» EXERCISE DIRECTIONS
Copy the lines of the data below exactly, starting at the first and stopping after the line that contains "ROT = math.atan(K)"; include no pictures.

» DATA LINES
— start —

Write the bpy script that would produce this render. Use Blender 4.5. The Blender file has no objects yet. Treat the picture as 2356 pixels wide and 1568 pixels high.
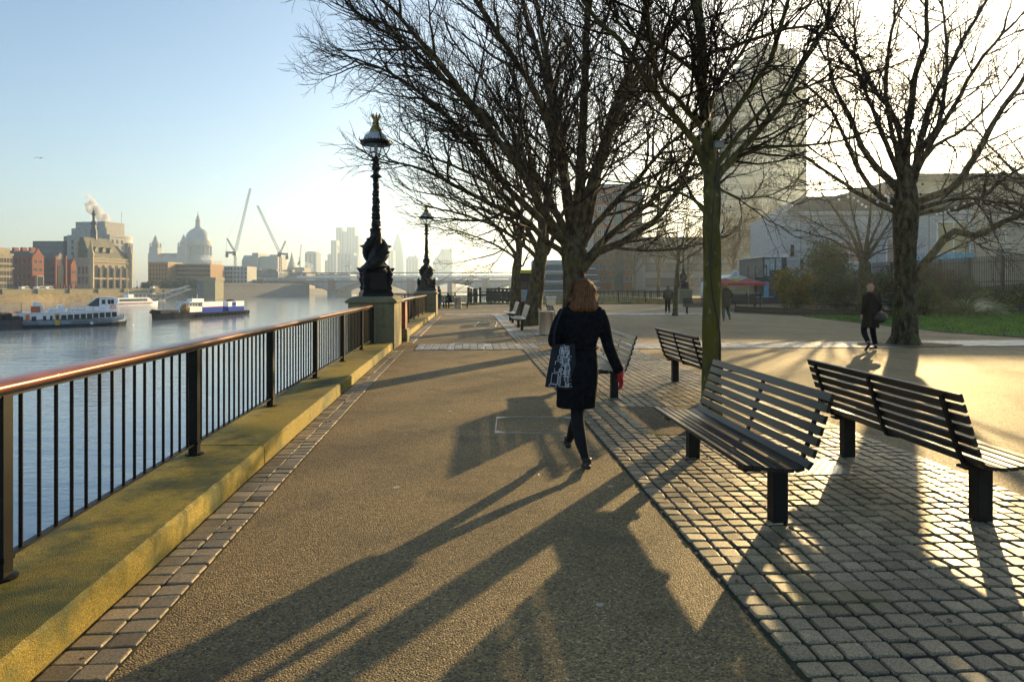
import bpy, math, random
import numpy as np
from mathutils import Vector, Matrix, noise
sc = bpy.context.scene
COL = sc.collection
R = math.radians
PI = math.pi
# ---- picture geometry: level camera 1.6 m above the promenade, 24 mm lens on 36 mm
F, CX, VH, EYE = 1571.0, 1178.0, 658.0, 1.6
def XP(u, D): return (u - CX) / F * D
def ZP(v, D): return EYE + (VH - v) / F * D
def G(u, v, z=0.0):
    D = F * (EYE - z) / (v - VH)
    return Vector((XP(u, D), D, z))
def PT(u, v, D): return Vector((XP(u, D), D, ZP(v, D)))
K = 0.0643                                        # the promenade runs 3.7 degrees left of the view
def ST(s, t, z=0.0): return Vector((t - K * s, s, z))
ROT = math.atan(K)

# ---------------------------------------------------------------- materials
MATS = {}
def nodes_of(name):
    m = bpy.data.materials.new(name); m.use_nodes = True
    nt = m.node_tree
    return m, nt, nt.nodes['Principled BSDF'], nt.nodes['Material Output']
def M(name, col, rough=0.6, metal=0.0, var=0.15, scale=4.0, bump=0.0, bscale=30.0, coat=0.0, col2=None, bdist=0.01, spec=0.5, detail=5, trans=0.0, stretch=None):
    if name in MATS: return MATS[name]
    m, nt, p, out = nodes_of(name)
    N, L = nt.nodes, nt.links
    tc = N.new('ShaderNodeTexCoord')
    src = tc.outputs['Object']
    if stretch:
        mp = N.new('ShaderNodeMapping'); mp.inputs['Scale'].default_value = stretch
        L.new(src, mp.inputs[0]); src = mp.outputs[0]
    nz = N.new('ShaderNodeTexNoise'); nz.inputs['Scale'].default_value = scale; nz.inputs['Detail'].default_value = detail
    L.new(src, nz.inputs['Vector'])
    cr = N.new('ShaderNodeValToRGB')
    a = [max(0, c * (1 - var)) for c in col]; b = list(col2) if col2 else [c * (1 + var) for c in col]
    cr.color_ramp.elements[0].position = 0.38; cr.color_ramp.elements[1].position = 0.62
    cr.color_ramp.elements[0].color = (*a, 1); cr.color_ramp.elements[1].color = (*b, 1)
    L.new(nz.outputs['Fac'], cr.inputs['Fac']); L.new(cr.outputs['Color'], p.inputs['Base Color'])
    p.inputs['Roughness'].default_value = rough; p.inputs['Metallic'].default_value = metal
    p.inputs['Specular IOR Level'].default_value = spec
    if coat:
        p.inputs['Coat Weight'].default_value = coat; p.inputs['Coat Roughness'].default_value = 0.12
    if bump:
        n2 = N.new('ShaderNodeTexNoise'); n2.inputs['Scale'].default_value = bscale; n2.inputs['Detail'].default_value = 4
        L.new(src, n2.inputs['Vector'])
        bp = N.new('ShaderNodeBump'); bp.inputs['Strength'].default_value = bump; bp.inputs['Distance'].default_value = bdist
        L.new(n2.outputs['Fac'], bp.inputs['Height']); L.new(bp.outputs['Normal'], p.inputs['Normal'])
    if trans:
        tr = N.new('ShaderNodeBsdfTranslucent'); L.new(cr.outputs['Color'], tr.inputs['Color'])
        mx = N.new('ShaderNodeMixShader'); mx.inputs[0].default_value = trans
        L.new(p.outputs[0], mx.inputs[1]); L.new(tr.outputs[0], mx.inputs[2]); L.new(mx.outputs[0], out.inputs[0])
    MATS[name] = m
    return m

# ---------------------------------------------------------------- mesh builder
class MB:
    def __init__(s): s.v = []; s.f = []; s.m = []; s.tone = None
    def add(s, vs, fs, mi=0):
        o = len(s.v); s.v += [tuple(q) for q in vs]
        s.f += [tuple(i + o for i in f) for f in fs]; s.m += [mi] * len(fs)
        return s
    def box(s, x0, x1, y0, y1, z0, z1, mi=0):
        vs = [(x0,y0,z0),(x1,y0,z0),(x1,y1,z0),(x0,y1,z0),(x0,y0,z1),(x1,y0,z1),(x1,y1,z1),(x0,y1,z1)]
        return s.add(vs, [(3,2,1,0),(4,5,6,7),(0,1,5,4),(1,2,6,5),(2,3,7,6),(3,0,4,7)], mi)
    def obox(s, c, ex, ey, ez, mi=0):              # centre and three half vectors
        c, ex, ey, ez = map(Vector, (c, ex, ey, ez))
        vs = [c + a*ex + b*ey + d*ez for d in (-1,1) for a, b in ((-1,-1),(1,-1),(1,1),(-1,1))]
        return s.add(vs, [(3,2,1,0),(4,5,6,7),(0,1,5,4),(1,2,6,5),(2,3,7,6),(3,0,4,7)], mi)
    def bbox(s, x0, x1, y0, y1, z0, z1, b=0.02, mi=0):   # box with chamfered top and vertical edges
        vs = []
        for z, i in ((z0, 0), (z1 - b, 0), (z1, b)):
            c = b
            for (x, y, sx, sy) in ((x0,y0,1,1),(x1,y0,-1,1),(x1,y1,-1,-1),(x0,y1,1,-1)):
                if (sx, sy) in ((1,1),(-1,-1)): prs = ((x + sx*i, y + sy*(c+i)), (x + sx*(c+i), y + sy*i))
                else: prs = ((x + sx*(c+i), y + sy*i), (x + sx*i, y + sy*(c+i)))
                vs += [(*q, z) for q in prs]
        n = 8; fs = [tuple(range(7, -1, -1)), tuple(range(16, 24))]
        for k in range(2):
            for i in range(n): fs.append((k*n+i, k*n+(i+1)%n, (k+1)*n+(i+1)%n, (k+1)*n+i))
        return s.add(vs, fs, mi)
    def prism(s, poly, z0, z1, mi=0):              # poly counter-clockwise in plan
        n = len(poly)
        vs = [(p[0], p[1], z0) for p in poly] + [(p[0], p[1], z1) for p in poly]
        return s.add(vs, [tuple(range(n-1,-1,-1)), tuple(range(n, 2*n))] + [(i,(i+1)%n,n+(i+1)%n,n+i) for i in range(n)], mi)
    def xprism(s, poly, x0, x1, mi=0):             # poly given as (y, z)
        n = len(poly)
        vs = [(x0, p[0], p[1]) for p in poly] + [(x1, p[0], p[1]) for p in poly]
        return s.add(vs, [tuple(range(n-1,-1,-1)), tuple(range(n, 2*n))] + [(i,(i+1)%n,n+(i+1)%n,n+i) for i in range(n)], mi)
    def yprism(s, poly, y0, y1, mi=0):             # poly given as (x, z)
        n = len(poly)
        vs = [(p[0], y0, p[1]) for p in poly] + [(p[0], y1, p[1]) for p in poly]
        return s.add(vs, [tuple(range(n)), tuple(range(2*n-1, n-1, -1))] + [(i,n+i,n+(i+1)%n,(i+1)%n) for i in range(n)], mi)
    def lathe(s, prof, c=(0,0,0), n=16, mi=0, sx=1, sy=1, wob=None):   # prof = (radius, z)
        vs = []
        for k, (r, z) in enumerate(prof):
            for i in range(n):
                a = 2*PI*i/n; rr = r * (wob(a, z) if wob else 1)
                vs.append((c[0] + rr*math.cos(a)*sx, c[1] + rr*math.sin(a)*sy, c[2] + z))
        fs = [(k*n+i, k*n+(i+1)%n, (k+1)*n+(i+1)%n, (k+1)*n+i) for k in range(len(prof)-1) for i in range(n)]
        fs += [tuple(range(n-1,-1,-1)), tuple(range((len(prof)-1)*n, len(prof)*n))]
        return s.add(vs, fs, mi)
    def tube(s, pts, rad, n=8, mi=0, flat=1.0):
        pts = [Vector(p) for p in pts]; m = len(pts)
        if not hasattr(rad, '__len__'): rad = [rad]*m
        up = None; vs = []
        for k in range(m):
            t = (pts[min(k+1, m-1)] - pts[max(k-1, 0)])
            t = t.normalized() if t.length > 1e-9 else Vector((0,0,1))
            if up is None: up = Vector((0,0,1)) if abs(t.z) < 0.9 else Vector((0,1,0))
            a = t.cross(up)
            a = a.normalized() if a.length > 1e-6 else t.orthogonal().normalized()
            b = a.cross(t).normalized(); up = b
            for i in range(n):
                w = 2*PI*i/n
                vs.append(pts[k] + a*math.cos(w)*rad[k] + b*math.sin(w)*rad[k]*flat)
        fs = [(k*n+i, (k+1)*n+i, (k+1)*n+(i+1)%n, k*n+(i+1)%n) for k in range(m-1) for i in range(n)]
        fs += [tuple(range(n)), tuple(range(m*n-1, (m-1)*n-1, -1))]
        return s.add(vs, fs, mi)
    def ball(s, c, rx, ry=None, rz=None, n=12, mi=0):
        ry = ry or rx; rz = rz or rx; h = n//2
        prof = [(max(1e-3, math.sin(PI*k/h)), -math.cos(PI*k/h)) for k in range(h+1)]
        o = len(s.v); s.lathe(prof, n=n, mi=mi)
        for i in range(o, len(s.v)):
            x, y, z = s.v[i]; s.v[i] = (c[0]+x*rx, c[1]+y*ry, c[2]+z*rz)
        return s
    def build(s, name, mats, parent=None, smooth=False, loc=None):
        me = bpy.data.meshes.new(name); me.from_pydata(s.v, [], s.f)
        if not isinstance(mats, (list, tuple)): mats = [mats]
        for m in mats: me.materials.append(m)
        if len(mats) > 1: me.polygons.foreach_set('material_index', s.m)
        if smooth: me.shade_smooth()
        if s.tone: at = me.attributes.new('tone', 'FLOAT', 'FACE'); at.data.foreach_set('value', s.tone)
        me.update()
        o = bpy.data.objects.new(name, me); COL.objects.link(o)
        if parent: o.parent = parent
        if loc: o.location = loc
        return o
def tag(o, label=None, cat=None, group=None, kind=None):
    if label: o['label'] = label
    if cat: o['category'] = cat
    if group: o['group'] = group
    if kind: o['kind'] = kind
    return o
def thing(name, label, cat, loc=(0,0,0), rz=0.0, group=None):
    o = bpy.data.objects.new(name, None); COL.objects.link(o); o.empty_display_size = 0.2
    o.location = loc; o.rotation_euler = (0,0,rz)
    return tag(o, label, cat, group)
def kids(o): return [c for c in bpy.data.objects if c.parent == o]
def dup(o, loc, rz=None, label=None, scale=None):
    def rec(a, par):
        c = a.copy(); COL.objects.link(c)
        if par: c.parent = par
        for ch in kids(a): rec(ch, c)
        return c
    r = rec(o, None); r.location = loc
    if rz is not None: r.rotation_euler = (0,0,rz)
    if label: r['label'] = label
    if scale: r.scale = (scale,)*3 if not hasattr(scale, '__len__') else scale
    return r
def smooth_by(o, ang=40):
    for p in o.data.polygons: p.use_smooth = True
    m = o.modifiers.new('edge', 'EDGE_SPLIT'); m.split_angle = R(ang)
    return o
def remesh(o, vox):
    m = o.modifiers.new('union', 'REMESH'); m.mode = 'VOXEL'; m.voxel_size = vox; m.use_smooth_shade = True
    s = o.modifiers.new('soft', 'SMOOTH'); s.factor = 0.5; s.iterations = 4
    return o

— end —

» THE RESULT
Write the bpy script that would produce this render. Use Blender 4.5. The Blender file has no objects yet. Treat the picture as 2356 pixels wide and 1568 pixels high.
import bpy, math, random
import numpy as np
from mathutils import Vector, Matrix, noise
sc = bpy.context.scene
COL = sc.collection
R = math.radians
PI = math.pi
# ---- picture geometry: level camera 1.6 m above the promenade, 24 mm lens on 36 mm
F, CX, VH, EYE = 1571.0, 1178.0, 658.0, 1.6
def XP(u, D): return (u - CX) / F * D
def ZP(v, D): return EYE + (VH - v) / F * D
def G(u, v, z=0.0):
    D = F * (EYE - z) / (v - VH)
    return Vector((XP(u, D), D, z))
def PT(u, v, D): return Vector((XP(u, D), D, ZP(v, D)))
K = 0.0643                                        # the promenade runs 3.7 degrees left of the view
def ST(s, t, z=0.0): return Vector((t - K * s, s, z))
ROT = math.atan(K)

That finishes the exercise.